Hopefully the comments work now. I would like to hear your thoughts. Also, sorry about the delay of the other food post, chicken-poop-house (I told you korean dishes are named after their ingredients). I did eat chicken-poop-house but forgot my camera and then felt sick for a day. Chicken-poop-house is on hold indefinitely.


  1. YIKES, Graham, I guess it's all what you are used to, but the thought of dog meat gave me an upset stomach while reading about it! That picture of bones/fat/grissel, etc. did little to sway me either! I did, however, enjoy reading about your latest culinary adventure :)

    About commenting, Erin said she tried as well and could not post a comment. I think I talked Gram through it once (or posted for her). We are all hooked on reading about your adventures though!

  2. I won't tell Izaak and Abby any of this!!!

  3. So I take it that means Abby is still around?

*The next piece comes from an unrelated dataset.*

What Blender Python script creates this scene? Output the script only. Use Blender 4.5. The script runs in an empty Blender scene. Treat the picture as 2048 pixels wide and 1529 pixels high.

  4. wooow Graham I loved your analysis of eating dog. What did it taste like? anything close to a cow? I dont think I coulda done it. unless it was isaac.

  5. Well done, Graham. I definitely would have tried dog if I had the opportunity - just a bite anyways. And I'm with you on dogs being very similar to cows and other mammals. I can understand why some people choose not to eat any meat, but - when it comes down to it - if you eat one, eating another should be the same, right?

  6. The most pathetic part is... "they are soul-less mammals just like cows".

    Animals are soulless? Have u ever had a dog, a cat, anything?
    Guess you are soulless by yourself.

    And i love the picture, 4 spoiled american brats, traveling to an asian country and doing something that is "forbidden" in their country.
    Wipe that grin of your faces, it makes you look like a bunch of tools.

  7. Hi Graham,

    i googled 'poshintang' and your blog entry here was the first thing that came up...

    surprisingly there aren't many videos talking about poshintang so i recently made a YouTube vlog about this topic and thought i'd share it here with you:

    enjoy ^^

  8. You're an absolute faggot. Hopefully you die of aids.

  9. Dog, cow, pig etc. They are the all equal. It's humans dogmatic ability to see that, which is the problem.

    Enjoy your deluded road to nothingness,you treacherous blind-sighted fool.

    1. All animals are equal, but some animals are more equal than others ... ("Animal Farm" by George Orwell).